Pull every line holding the string "scene" from the records below.
——
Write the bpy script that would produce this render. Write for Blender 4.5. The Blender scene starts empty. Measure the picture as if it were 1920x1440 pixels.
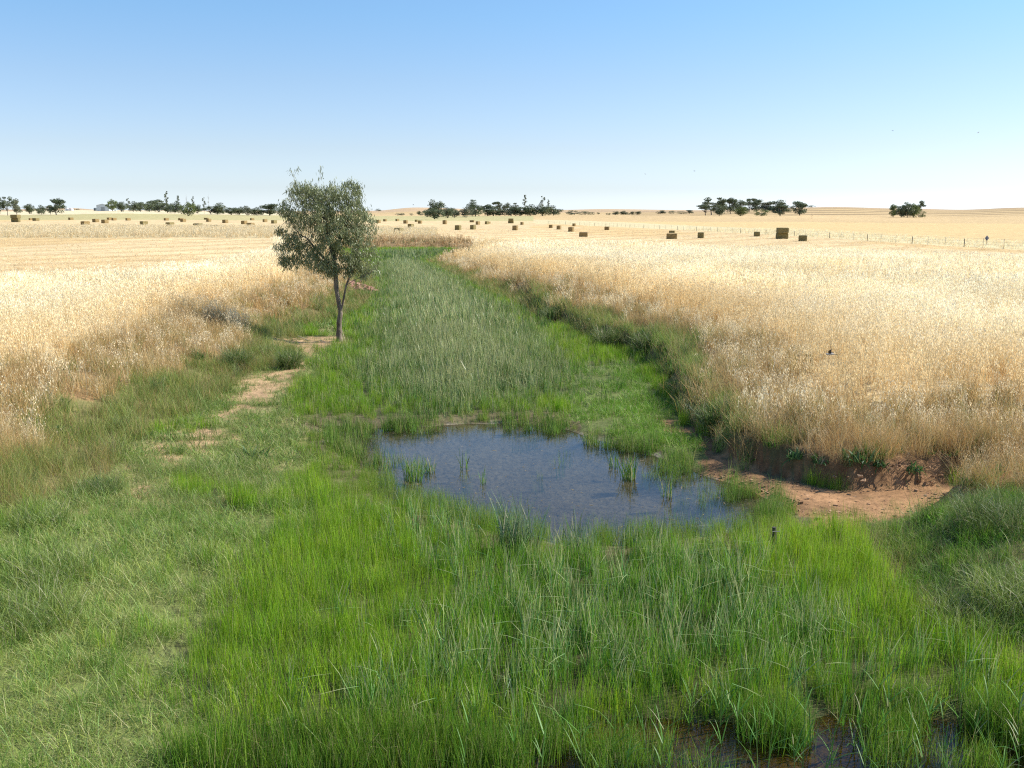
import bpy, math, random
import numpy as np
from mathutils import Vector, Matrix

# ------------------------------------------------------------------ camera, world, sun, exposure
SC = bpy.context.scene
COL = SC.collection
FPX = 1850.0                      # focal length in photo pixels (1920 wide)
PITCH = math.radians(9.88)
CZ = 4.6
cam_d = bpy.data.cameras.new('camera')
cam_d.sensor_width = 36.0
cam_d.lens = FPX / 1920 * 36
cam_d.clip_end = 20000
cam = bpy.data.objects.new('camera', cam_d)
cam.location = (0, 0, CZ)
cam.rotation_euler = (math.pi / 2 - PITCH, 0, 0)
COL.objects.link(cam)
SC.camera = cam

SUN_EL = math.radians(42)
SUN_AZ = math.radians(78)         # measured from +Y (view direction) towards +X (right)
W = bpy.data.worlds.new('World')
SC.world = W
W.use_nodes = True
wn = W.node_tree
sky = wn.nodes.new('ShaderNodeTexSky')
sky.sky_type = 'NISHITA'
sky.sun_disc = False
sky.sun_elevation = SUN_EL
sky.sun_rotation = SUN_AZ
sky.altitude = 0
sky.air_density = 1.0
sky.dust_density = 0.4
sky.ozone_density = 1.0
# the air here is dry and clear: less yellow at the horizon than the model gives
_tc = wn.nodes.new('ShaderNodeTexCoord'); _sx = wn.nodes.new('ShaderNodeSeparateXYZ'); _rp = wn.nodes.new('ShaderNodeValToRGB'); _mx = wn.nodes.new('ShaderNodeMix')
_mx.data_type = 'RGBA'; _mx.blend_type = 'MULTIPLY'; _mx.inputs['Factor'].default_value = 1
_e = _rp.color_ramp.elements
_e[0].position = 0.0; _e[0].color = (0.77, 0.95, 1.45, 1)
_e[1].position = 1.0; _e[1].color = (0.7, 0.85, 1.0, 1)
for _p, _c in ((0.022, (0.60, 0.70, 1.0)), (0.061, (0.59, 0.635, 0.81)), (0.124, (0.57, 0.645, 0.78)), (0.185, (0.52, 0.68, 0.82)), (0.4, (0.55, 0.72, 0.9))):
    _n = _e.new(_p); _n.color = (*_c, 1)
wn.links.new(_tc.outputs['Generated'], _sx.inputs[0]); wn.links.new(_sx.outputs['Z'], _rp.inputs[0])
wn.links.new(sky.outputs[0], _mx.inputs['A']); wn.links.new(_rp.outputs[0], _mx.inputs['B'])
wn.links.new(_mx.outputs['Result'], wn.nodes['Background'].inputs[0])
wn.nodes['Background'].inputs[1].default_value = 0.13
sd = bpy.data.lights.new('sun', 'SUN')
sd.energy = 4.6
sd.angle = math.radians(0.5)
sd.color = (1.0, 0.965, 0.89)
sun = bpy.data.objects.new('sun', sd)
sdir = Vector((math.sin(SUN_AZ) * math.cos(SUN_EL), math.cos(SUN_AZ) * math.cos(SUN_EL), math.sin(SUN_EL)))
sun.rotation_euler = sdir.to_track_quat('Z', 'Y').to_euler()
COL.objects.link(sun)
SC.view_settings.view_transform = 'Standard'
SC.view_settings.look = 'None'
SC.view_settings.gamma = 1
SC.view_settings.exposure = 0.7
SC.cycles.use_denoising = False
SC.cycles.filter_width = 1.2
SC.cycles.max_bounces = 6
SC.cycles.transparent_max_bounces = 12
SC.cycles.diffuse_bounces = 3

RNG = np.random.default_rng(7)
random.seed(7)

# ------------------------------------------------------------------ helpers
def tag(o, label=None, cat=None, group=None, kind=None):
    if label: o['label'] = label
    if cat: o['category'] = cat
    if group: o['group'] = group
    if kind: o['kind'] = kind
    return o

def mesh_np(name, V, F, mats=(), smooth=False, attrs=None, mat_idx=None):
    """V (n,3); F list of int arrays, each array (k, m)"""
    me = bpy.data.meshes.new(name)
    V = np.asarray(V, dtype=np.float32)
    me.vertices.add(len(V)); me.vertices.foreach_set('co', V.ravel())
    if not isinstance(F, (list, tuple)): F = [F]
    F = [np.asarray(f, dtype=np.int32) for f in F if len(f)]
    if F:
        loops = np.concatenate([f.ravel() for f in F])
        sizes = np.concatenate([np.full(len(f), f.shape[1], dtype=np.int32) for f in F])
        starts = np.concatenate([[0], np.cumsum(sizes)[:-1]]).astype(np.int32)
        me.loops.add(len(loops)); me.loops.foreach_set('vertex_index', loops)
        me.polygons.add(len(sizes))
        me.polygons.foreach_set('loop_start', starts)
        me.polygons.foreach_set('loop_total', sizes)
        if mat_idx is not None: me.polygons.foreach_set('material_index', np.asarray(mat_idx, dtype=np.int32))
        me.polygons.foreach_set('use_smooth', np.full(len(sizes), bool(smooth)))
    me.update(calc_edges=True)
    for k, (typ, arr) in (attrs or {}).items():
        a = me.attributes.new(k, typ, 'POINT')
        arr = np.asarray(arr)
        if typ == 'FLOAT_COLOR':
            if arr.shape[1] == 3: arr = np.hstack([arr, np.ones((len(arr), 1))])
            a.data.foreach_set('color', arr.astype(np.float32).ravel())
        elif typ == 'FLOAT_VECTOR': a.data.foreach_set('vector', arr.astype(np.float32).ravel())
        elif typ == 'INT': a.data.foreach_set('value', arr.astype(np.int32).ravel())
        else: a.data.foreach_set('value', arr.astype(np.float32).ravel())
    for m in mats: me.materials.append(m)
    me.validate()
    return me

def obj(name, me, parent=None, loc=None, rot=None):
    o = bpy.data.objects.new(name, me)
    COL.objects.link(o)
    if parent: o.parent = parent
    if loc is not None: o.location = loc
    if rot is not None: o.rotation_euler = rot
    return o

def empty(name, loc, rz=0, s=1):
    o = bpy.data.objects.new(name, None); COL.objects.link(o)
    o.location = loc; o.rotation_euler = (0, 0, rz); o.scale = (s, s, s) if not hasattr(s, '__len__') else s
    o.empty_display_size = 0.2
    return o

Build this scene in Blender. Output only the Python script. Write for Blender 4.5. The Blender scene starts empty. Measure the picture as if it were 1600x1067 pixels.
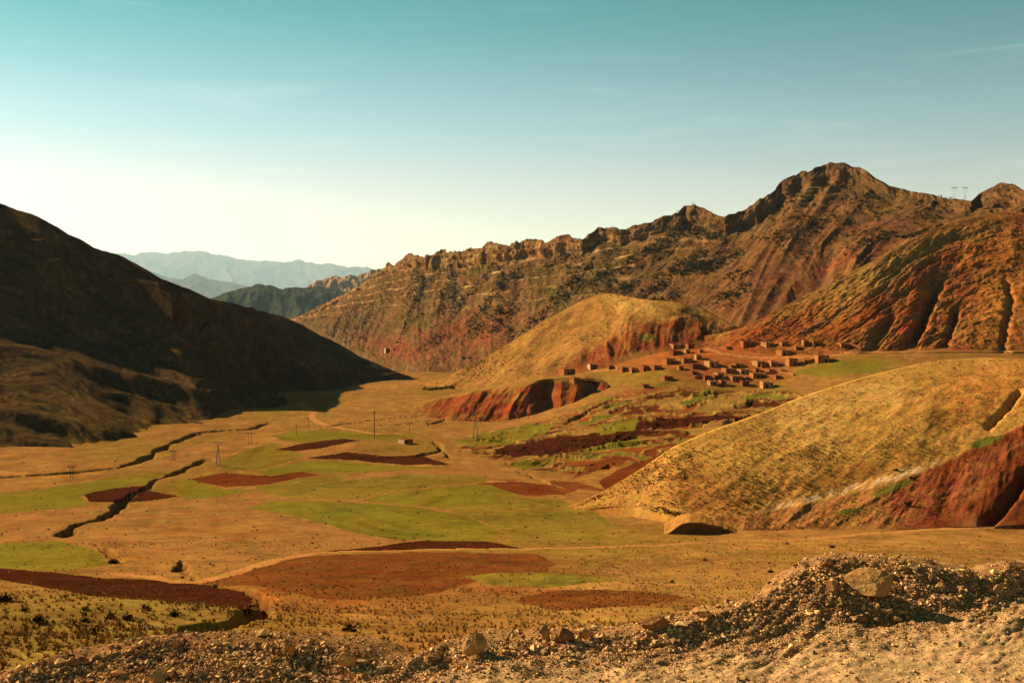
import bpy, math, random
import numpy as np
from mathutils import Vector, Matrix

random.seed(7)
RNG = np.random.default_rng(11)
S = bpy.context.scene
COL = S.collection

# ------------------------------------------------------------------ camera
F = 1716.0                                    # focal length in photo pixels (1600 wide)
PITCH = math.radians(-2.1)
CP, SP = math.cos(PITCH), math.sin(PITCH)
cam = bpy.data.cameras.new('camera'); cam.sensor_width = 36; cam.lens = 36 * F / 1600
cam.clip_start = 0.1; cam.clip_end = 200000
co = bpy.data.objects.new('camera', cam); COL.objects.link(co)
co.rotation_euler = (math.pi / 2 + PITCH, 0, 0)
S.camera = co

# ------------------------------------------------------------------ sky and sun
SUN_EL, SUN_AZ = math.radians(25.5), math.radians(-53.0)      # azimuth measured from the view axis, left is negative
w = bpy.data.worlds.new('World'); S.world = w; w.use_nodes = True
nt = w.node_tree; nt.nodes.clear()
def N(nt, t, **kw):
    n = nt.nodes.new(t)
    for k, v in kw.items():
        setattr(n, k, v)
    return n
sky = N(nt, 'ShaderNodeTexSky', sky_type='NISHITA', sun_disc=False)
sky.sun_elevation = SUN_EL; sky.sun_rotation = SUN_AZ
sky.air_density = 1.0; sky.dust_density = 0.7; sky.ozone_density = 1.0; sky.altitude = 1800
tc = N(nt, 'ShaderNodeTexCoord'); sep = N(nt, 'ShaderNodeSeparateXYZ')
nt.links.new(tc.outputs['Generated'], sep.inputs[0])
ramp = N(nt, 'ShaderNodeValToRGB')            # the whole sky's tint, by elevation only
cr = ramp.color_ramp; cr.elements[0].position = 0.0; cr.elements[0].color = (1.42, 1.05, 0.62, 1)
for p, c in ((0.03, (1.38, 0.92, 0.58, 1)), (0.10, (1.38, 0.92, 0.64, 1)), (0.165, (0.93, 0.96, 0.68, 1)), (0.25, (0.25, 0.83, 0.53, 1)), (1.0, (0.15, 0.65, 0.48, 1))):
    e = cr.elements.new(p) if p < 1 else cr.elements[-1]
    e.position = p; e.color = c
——
- _Worked answer_:
Write the bpy script that would produce this render. Write for Blender 4.5. The Blender scene starts empty. Measure the picture as if it were 1920x1440 pixels.
SC = bpy.context.scene
Build this scene in Blender. Output only the Python script. Write for Blender 4.5. The Blender scene starts empty. Measure the picture as if it were 1600x1067 pixels.
S = bpy.context.scene